Отсутствию радикальной противоположности между человеком и природным окружением соответствовало и отсутствие другой оппозиции: природа - культура. Если в новое время сложилось понимание природы как эмпирического мира, как внеположенной человеку данности, стихии, подлежащей культурному преодолению, то в средние века эта грань не осознавалась или, во всяком случае, была нечеткой и неясной. Поэтому и термин natura вряд ли может быть адекватно переведен словом "природа" в современном его значении. Природа в средневековом понимании - Божье творение. Персонифицированная Натура философских аллегорий XII в. - это служанка Бога, воплощающая в материи Его мысли и планы. Для средневекового человека природа была "великим резервуаром символов" (194,405).
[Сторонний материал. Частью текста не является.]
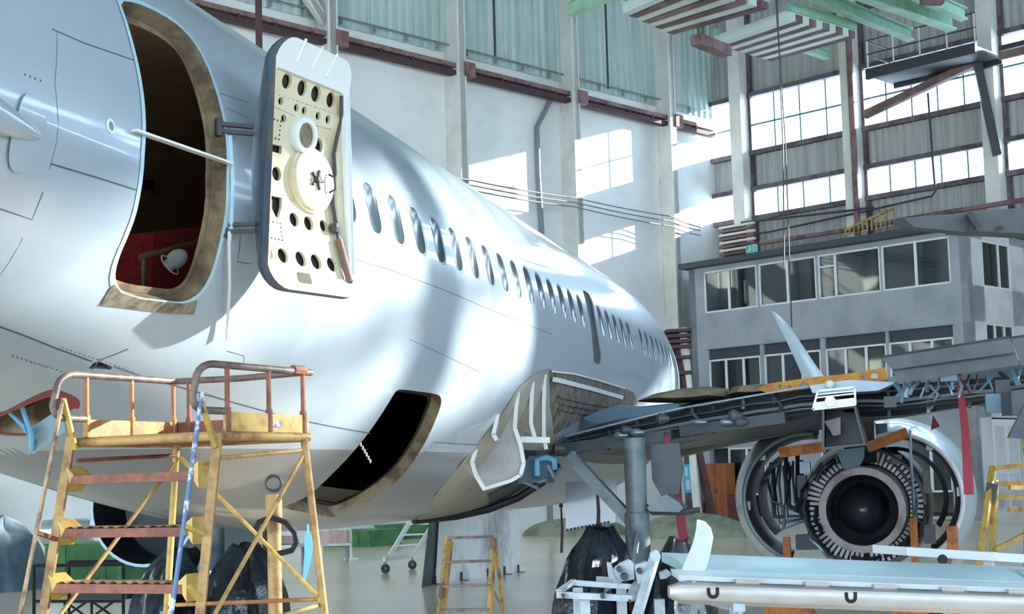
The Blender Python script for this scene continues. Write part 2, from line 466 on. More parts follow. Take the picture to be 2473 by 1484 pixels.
mat('paint', '#a2b1c1', .28, second='#9aabbc', scale=.6, coat=.6)
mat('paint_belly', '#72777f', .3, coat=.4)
mat('seam', '#465666', .6)
mat('rivet', '#8d9aa6', .5)
mat('jamb_tan', '#867a62', .5, second='#57493a', scale=5, lo=.42, hi=.6)
mat('jamb_blue', '#a9cbdd', .35)
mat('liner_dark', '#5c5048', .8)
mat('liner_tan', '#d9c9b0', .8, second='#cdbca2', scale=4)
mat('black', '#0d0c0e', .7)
mat('carpet_red', '#a52f34', .9, second='#8c2428', scale=30)
mat('alu_worn', '#8d8578', .45, metal=.4, second='#5c574f', scale=14, lo=.42, hi=.62)
mat('red_paint', '#8e1f27', .45)
mat('flap_blue', '#86a4b4', .4)
mat('cab_glass', '#35434f', .16, spec=.35)
mat('cab_frame', '#8796a3', .4)
mat('white_enamel', '#dfe6e6', .3)
mat('blue_glove', '#6fb7e4', .45)

AIR = thing('airliner', 'white airliner under maintenance with its rear door swung open', 'airplane', (0, 8, 0))
cl = bpy.data.lights.new('cabin_fill', 'POINT'); co_ = bpy.data.objects.new('cabin_fill', cl); COL.objects.link(co_); cl.energy = 4; cl.color = (1, .82, .62); cl.shadow_soft_size = .15; co_.location = (.1, .6, 4.6); co_.parent = AIR; co_.location = V((.1, .6, 4.6))-ORIG[AIR.name]  # added unseen lamp, lifts the dark interior behind the doorway
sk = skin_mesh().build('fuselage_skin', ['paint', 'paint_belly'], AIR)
# the far side of the hull and its inside
mb = MB(); Ys = [-6+.5*i for i in range(41)]+[14.5+.35*i for i in range(23)]
mb.sheet([[fus(y, 1.88+k*(2*pi-3.76)/24) for k in range(25)] for y in Ys])
mb.add([fus(-6, k*2*pi/48) for k in range(48)], [tuple(range(48))])
mb.build('fuselage_far_skin', 'paint', AIR)
mb = MB(); Ys = [-5.9+.6*i for i in range(38)]
mb.sheet([[fus(y, 1.2+k*(pi+.15-1.2)/14, -.12) for k in range(15)] for y in Ys])
mb.build('cabin_lining', 'liner_tan', AIR)
mb = MB()
mb.sheet([[fus(y, .9+k*.75/4, -.1) for k in range(5)] for y in [-5.9+.6*i for i in range(18)]])
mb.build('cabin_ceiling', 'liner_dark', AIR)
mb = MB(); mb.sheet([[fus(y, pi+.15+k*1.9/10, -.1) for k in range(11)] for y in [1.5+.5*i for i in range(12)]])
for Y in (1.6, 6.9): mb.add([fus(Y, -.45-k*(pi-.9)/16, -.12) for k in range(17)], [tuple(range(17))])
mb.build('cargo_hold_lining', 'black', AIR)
mb = MB()
def halfw(Y, z):
    t = asin(max(-1, min(1, (z-ZL)/1.88)))
    for _ in range(6): t = asin(max(-1, min(1, (z-fzc(Y))/frad(Y, t))))
    return frad(Y, t)*cos(t)-.1
mb.sheet([[(x*halfw(y, 2.76), y, 2.76) for x in (-1, -.5, 0, .5, 1)] for y in [-2.2+.6*i for i in range(33)]], smooth=False)
mb.build('cabin_floor', 'liner_dark', AIR)
mb = MB(); mb.add([fus(-2.3, k*2*pi/40, -.12) for k in range(40)], [tuple(range(40))])
mb.build('aft_bulkhead', 'liner_dark', AIR)
# ------------------------------------------------------------------ fuselage details
for i, y in enumerate(WIN):
    pl = WINP[i]; mb = MB(); jamb(mb, pl, 0, .008, .012); mb.m(1)
    q = offset_poly(pl, -.012); mb.add([fus(a, b, -.008) for a, b in q], [tuple(range(len(q)))])
    mb.m(0); q2 = offset_poly(pl, -.022); n = len(q)
    mb.add([fus(a, b, -.0065) for a, b in q]+[fus(a, b, -.0065) for a, b in q2], [(i_, (i_+1) % n, (i_+1) % n+n, i_+n) for i_ in range(n)])
    mb.build('cabin_window', ['cab_frame', 'cab_glass'], AIR)
mb = MB(); jamb(mb, EXIT, 0, .02); mb.m(1); q = offset_poly(EXIT, -.001); mb.add([fus(a, b, -.016) for a, b in q], [tuple(range(len(q)))])  # dark sheet just inside stands in for the shaded interior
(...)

Пожалуй, лучше всего специфику восприятия мира и пространства в далекие от нас эпохи можно понять, рассматривая категории микрокосма и макрокосма (или мегакосма). Микрокосм - не просто малая часть целого, не один из элементов Вселенной, но как бы ее уменьшенная и воспроизводящая ее реплика. Согласно идее, высказывавшейся и богословами, и поэтами, микрокосм столь же целостен и завершен в себе, как и большой мир. Микрокосм мыслился в виде человека, который может быть понят только в рамках параллелизма "малой" и "большой" Вселенной. Тема эта, известная и на древнем Востоке, и в античной Греции, пользовалась в средневековой Европе, в особенности с XII в., огромной популярностью. Элементы человеческого организма идентичны элементам, образующим Вселенную. Плоть человека - из земли, кровь из воды, дыхание - из воздуха, а тепло - из огня. Каждая часть человеческого тела соответствует части Вселенной: голова - небесам, грудь - воздуху, живот - морю, ноги - земле, кости соответствуют камням, жилы - ветвям, волосы - травам, а чувства - животным. Однако человека роднит с остальным миром не только общность образующих их элементов. Для описания порядка макро- и микрокосма в средние века применялась одна и та же основополагающая схема; закон творения видели в аналогии. Стремление охватить мир как единство проходит через все средневековые "суммы", энциклопедии и этимологии.